In his first steps as president, Obama has initiated the closure of the Guantanamo Bay prison, called for the withdrawal of U.S. troops in Iraq and appointed former Senate Majority Leader George Mitchell, well-respected for his role in the Northern Ireland peace process, as special envoy for the Middle East.

For the past few weeks, I've heard overwhelming praise from Muslims for Obama's recent actions.

Obama has recognized a key fact that former President George W. Bush did not: Muslims in America and elsewhere are strongly affected by the situation of other Muslims in the world.

There is a popular saying of the Prophet Mohammed's that the Muslim community is like one body: If one part hurts, the entire body feels the pain. Muslims are very aware of this message and, in the last 20 years, three conflicts have continuously dominated the Muslim consciousness: Chechnya, Kashmir and, most notably, Palestine.

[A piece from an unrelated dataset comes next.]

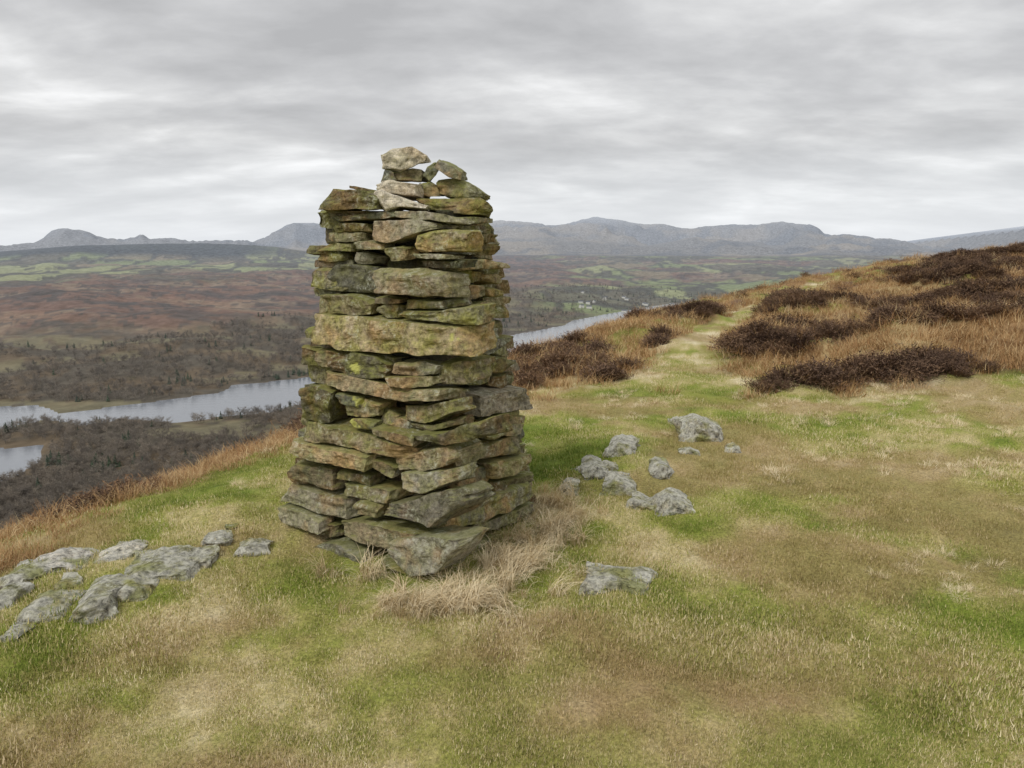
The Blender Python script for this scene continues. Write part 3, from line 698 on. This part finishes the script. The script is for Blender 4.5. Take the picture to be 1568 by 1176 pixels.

Obama recognized this when he chose his first interview as president to be with a reporter from Al-Arabiya, indicating he would actively engage Arab media. The Palestinian-Israeli issue dominated the interview, with Obama promising to work toward a solution involving both sides of the conflict.

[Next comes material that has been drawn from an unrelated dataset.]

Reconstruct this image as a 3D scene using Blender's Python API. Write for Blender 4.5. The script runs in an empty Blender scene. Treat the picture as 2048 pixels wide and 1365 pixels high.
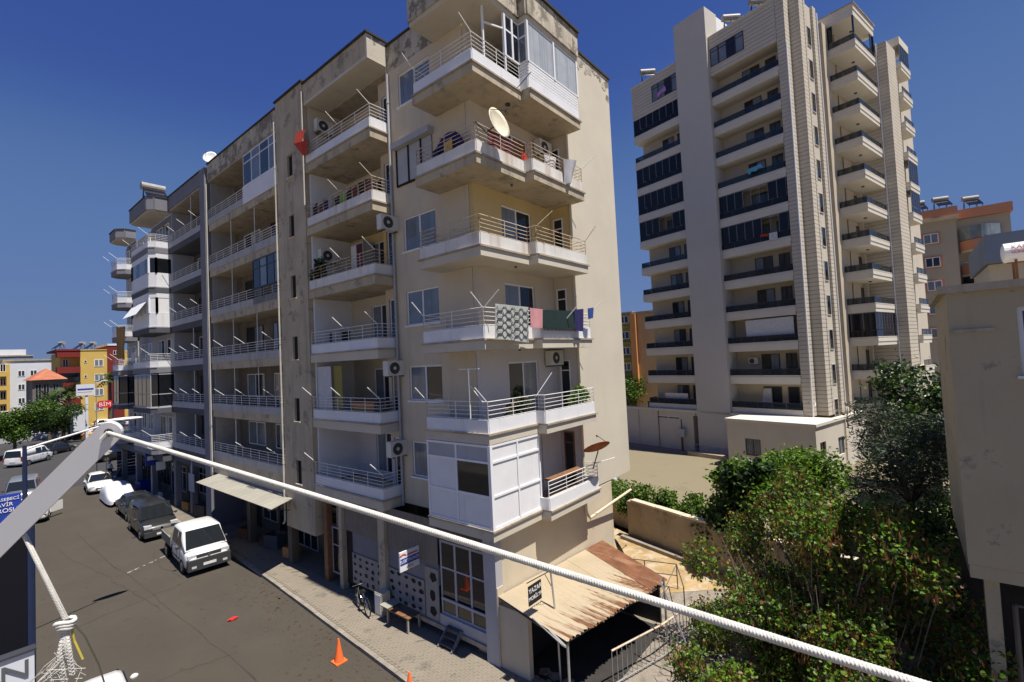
import bpy, bmesh, math, random
from mathutils import Vector, Matrix
RNG = random.Random(11)
scene = bpy.context.scene
# ------------------------------------------------------------------ camera
cam_d = bpy.data.cameras.new('camera'); cam = bpy.data.objects.new('camera', cam_d)
scene.collection.objects.link(cam)
cam_d.sensor_width = 36.0; cam_d.lens = 951.507 / 2048 * 36.0; cam_d.clip_start = 0.05; cam_d.clip_end = 6000
CR = Vector((0.63663505, -0.76967337, -0.0479449)); CU = Vector((0.000379254, -0.06185952, 0.99808479))
CF = Vector((0.77116514, 0.63543394, 0.03909004))
m = Matrix.Identity(4)
for i in range(3):
    m[i][0] = CR[i]; m[i][1] = CU[i]; m[i][2] = -CF[i]
m[2][3] = 9.5
cam.matrix_world = m
scene.camera = cam
# ------------------------------------------------------------------ sky, sun, exposure
SUN = Vector((-0.004, -0.39, 1.0)).normalized()
SUN_EL = math.asin(SUN.z)
world = bpy.data.worlds.new('World'); scene.world = world; world.use_nodes = True
wn = world.node_tree.nodes; wl = world.node_tree.links
for n_ in list(wn): wn.remove(n_)
wo = wn.new('ShaderNodeOutputWorld'); bg = wn.new('ShaderNodeBackground'); sk = wn.new('ShaderNodeTexSky')
sk.sky_type = 'NISHITA'; sk.sun_disc = False; sk.sun_elevation = SUN_EL; sk.sun_rotation = math.pi
sk.altitude = 0; sk.air_density = 1.0; sk.dust_density = 0.0; sk.ozone_density = 10.0
bg.inputs['Strength'].default_value = 0.057
# tone curve on the clear sky: deeper blue overhead, no milky horizon
m1 = wn.new('ShaderNodeVectorMath'); m1.operation = 'SCALE'; m1.inputs['Scale'].default_value = 0.0805
cv = wn.new('ShaderNodeRGBCurve'); m2 = wn.new('ShaderNodeVectorMath'); m2.operation = 'SCALE'; m2.inputs['Scale'].default_value = 1 / 0.0805
cv.mapping.extend = 'HORIZONTAL'
for ci, pts in ((0, ((.045, .032), (.058, .042), (.082, .085), (.162, .117), (.34, .138), (1, .15))), (1, ((.10, .075), (.122, .092), (.165, .16), (.301, .195), (.48, .212), (1, .22))), (2, ((.22, .27), (.271, .315), (.36, .375), (.515, .40), (.6, .385), (1, .385)))):
    c_ = cv.mapping.curves[ci]; c_.points[0].location = (0, 0); c_.points[1].location = pts[-1]
    for p_ in pts[:-1]: c_.points.new(*p_)
cv.mapping.update()
wl.new(sk.outputs[0], m1.inputs[0]); wl.new(m1.outputs[0], cv.inputs['Color']); wl.new(cv.outputs[0], m2.inputs[0])
wl.new(m2.outputs[0], bg.inputs[0]); wl.new(bg.outputs[0], wo.inputs[0])
sl = bpy.data.lights.new('sun', 'SUN'); sl.energy = 5.0; sl.angle = math.radians(0.53); sl.color = (1.0, 0.94, 0.85)
so = bpy.data.objects.new('sun', sl); scene.collection.objects.link(so)
so.rotation_euler = SUN.to_track_quat('Z', 'Y').to_euler(); so.location = (0, -60, 150)
vs = scene.view_settings
vs.view_transform = 'Standard'; vs.look = 'None'; vs.gamma = 1.0; vs.use_curve_mapping = False
vs.exposure = 0.55
# ------------------------------------------------------------------ helpers
COL = scene.collection
WORLD = {}
def root_of(o):
    while o.parent: o = o.parent
    return o
def tag(o, label=None, cat=None, group=None, kind=None):
    if label: o['label'] = label
    if cat: o['category'] = cat
    if group: o['group'] = group
    if kind: o['kind'] = kind
    return o
def thing(name, label, cat, loc=(0, 0, 0), rz=0.0, group=None, local=False):
    o = bpy.data.objects.new(name, None); COL.objects.link(o)
    o.location = loc; o.rotation_euler = (0, 0, rz); o.empty_display_size = 0.2
    WORLD[o] = Vector((0, 0, 0)) if local else Vector(loc)
    return tag(o, label, cat, group)
class MB:
    def __init__(s): s.v = []; s.f = []; s.mi = []; s.m = 0
    def add(s, vs_, fs_):
        b = len(s.v); s.v.extend([tuple(p) for p in vs_])
        for f in fs_: s.f.append(tuple(b + i for i in f)); s.mi.append(s.m)
        return s
    def hexa(s, p):
        return s.add(p, [(0, 3, 2, 1), (4, 5, 6, 7), (0, 1, 5, 4), (1, 2, 6, 5), (2, 3, 7, 6), (3, 0, 4, 7)])
    def box(s, x0, y0, z0, x1, y1, z1):
        if x0 > x1: x0, x1 = x1, x0
        if y0 > y1: y0, y1 = y1, y0
        if z0 > z1: z0, z1 = z1, z0
        return s.hexa([(x0, y0, z0), (x1, y0, z0), (x1, y1, z0), (x0, y1, z0), (x0, y0, z1), (x1, y0, z1), (x1, y1, z1), (x0, y1, z1)])
    def bar(s, p, q, w, h=None, up=(0, 0, 1)):
        p = Vector(p); q = Vector(q); h = h or w; d = (q - p).normalized(); up = Vector(up)
        a = d.cross(up)
        if a.length < 1e-3: a = d.cross(Vector((1, 0, 0)))
        a.normalize(); b = a.cross(d); a = a * w / 2; b = b * h / 2
        return s.hexa([p - a - b, p + a - b, q + a - b, q - a - b, p - a + b, p + a + b, q + a + b, q - a + b])
    def tube(s, pts, r, n=6, r1=None):
        pts = [Vector(p) for p in pts]; k = len(pts); rings = []
        ref = None
        for i, p in enumerate(pts):
            d = (pts[min(i + 1, k - 1)] - pts[max(i - 1, 0)]).normalized()
            if ref is None: ref = d.orthogonal().normalized()
            a = (ref - d * ref.dot(d))
            a = a.normalized() if a.length > 1e-4 else d.orthogonal().normalized()
            ref = a; b = d.cross(a)
            rr = r if r1 is None else r + (r1 - r) * i / max(1, k - 1)
            rings.append([p + (a * math.cos(t) + b * math.sin(t)) * rr for t in [2 * math.pi * j / n for j in range(n)]])
        vs_ = [q for g in rings for q in g]; fs_ = []
        for i in range(k - 1):
            for j in range(n): fs_.append((i * n + j, i * n + (j + 1) % n, (i + 1) * n + (j + 1) % n, (i + 1) * n + j))
        fs_.append(tuple(reversed(range(n)))); fs_.append(tuple((k - 1) * n + j for j in range(n)))
        return s.add(vs_, fs_)
    def prism(s, poly, z0, z1):
        n = len(poly)
        a = sum(poly[i][0] * poly[(i + 1) % n][1] - poly[(i + 1) % n][0] * poly[i][1] for i in range(n))
        if a < 0: poly = poly[::-1]
        vs_ = [(x, y, z0) for x, y in poly] + [(x, y, z1) for x, y in poly]
        fs_ = [tuple(reversed(range(n))), tuple(range(n, 2 * n))] + [(i, (i + 1) % n, n + (i + 1) % n, n + i) for i in range(n)]
        return s.add(vs_, fs_)
    def loft(s, rings, close=True, caps=True):
        n = len(rings[0]); vs_ = [p for r in rings for p in r]; fs_ = []
        for i in range(len(rings) - 1):
            for j in range(n if close else n - 1):
                fs_.append((i * n + j, i * n + (j + 1) % n, (i + 1) * n + (j + 1) % n, (i + 1) * n + j))
        if caps: fs_.append(tuple(reversed(range(n)))); fs_.append(tuple((len(rings) - 1) * n + j for j in range(n)))
        return s.add(vs_, fs_)
    def ellipsoid(s, c, r, nu=10, nv=7, jit=0.0, rng=RNG):
        rings = []
        for i in range(nv + 1):
            th = math.pi * i / nv
            rings.append([(c[0] + r[0] * math.sin(max(th, .02)) * math.cos(2 * math.pi * j / nu) * (1 + rng.uniform(-jit, jit)), c[1] + r[1] * math.sin(max(th, .02)) * math.sin(2 * math.pi * j / nu) * (1 + rng.uniform(-jit, jit)), c[2] - r[2] * math.cos(th)) for j in range(nu)])
        return s.loft(rings)
    def build(s, name, mats, parent=None, kind=None, label=None, smooth=False, fix=False):
        me = bpy.data.meshes.new(name)
        off = WORLD.get(root_of(parent), Vector((0, 0, 0))) if parent else Vector((0, 0, 0))
        if off.length: me.from_pydata([(x - off.x, y - off.y, z - off.z) for x, y, z in s.v], [], s.f)
        else: me.from_pydata(s.v, [], s.f)
        if not isinstance(mats, (list, tuple)): mats = [mats]
        for mm in mats: me.materials.append(mm)
        if len(mats) > 1: me.polygons.foreach_set('material_index', s.mi)
        if smooth: me.polygons.foreach_set('use_smooth', [True] * len(me.polygons))
        if fix:
            b = bmesh.new(); b.from_mesh(me); bmesh.ops.recalc_face_normals(b, faces=b.faces); b.to_mesh(me); b.free()
        me.update()
        o = bpy.data.objects.new(name, me); COL.objects.link(o)
        if parent: o.parent = parent
        return tag(o, label, None, None, kind)
def kids(o): return [c for c in bpy.data.objects if c.parent == o]
def dup(o, parent=None, dz=0.0, dx=0.0, dy=0.0, children=None):
    c = o.copy(); COL.objects.link(c); c.parent = parent if parent else o.parent
    c.location = (o.location.x + dx, o.location.y + dy, o.location.z + dz)
    for ch in (o.children if children is None else children): dup(ch, c)
    return c
def dup_thing(o, loc, rz, label, **kw):
    c = dup(o); c.parent = None; c.location = loc; c.rotation_euler = (0, 0, rz); c['label'] = label
    for k, v in kw.items(): c[k] = v
    return c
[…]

To understand the challenge Obama faces in changing America's role in the conflict, one must realize the situation he walked into as president. Muslims around the world were watching the suffering of innocent Palestinian civilians in a Gaza military campaign conducted with a green light from the Bush administration. Obama is essentially trying to rebuild a relationship that has been destroyed.

However, Obama's tone of respect and not condescension, a clear break with the past, improves the chances that such a relationship could arise.

His interview with Al-Arabiya was filled with reassuring statements that America is "ready to initiate a new partnership based on mutual respect and mutual interest," that "the language we use has to be a language of respect." After years of hearing rhetoric of "a crusade" and "Islamofascism" from the U.S. government, Obama's policy of listening, not dictating, has generated optimism in the Muslim world.

I am sure that the Muslim world will respond with goodwill as well. Already, Obama is very well-respected there for his intelligence, eloquence and experience living in the largest Muslim country, Indonesia.

Muslims abroad are just as willing as those in America to taste his message of hope and change. To win over the skeptics abroad, Obama will just have to do what he is doing in America: reach out to all sides for solutions and follow up his words with concrete action.

In the meantime, the next few weeks will see Muslims around the world taking the hand America is extending after a long hiatus.

The opinions expressed in this commentary are solely those of Nafees Syed.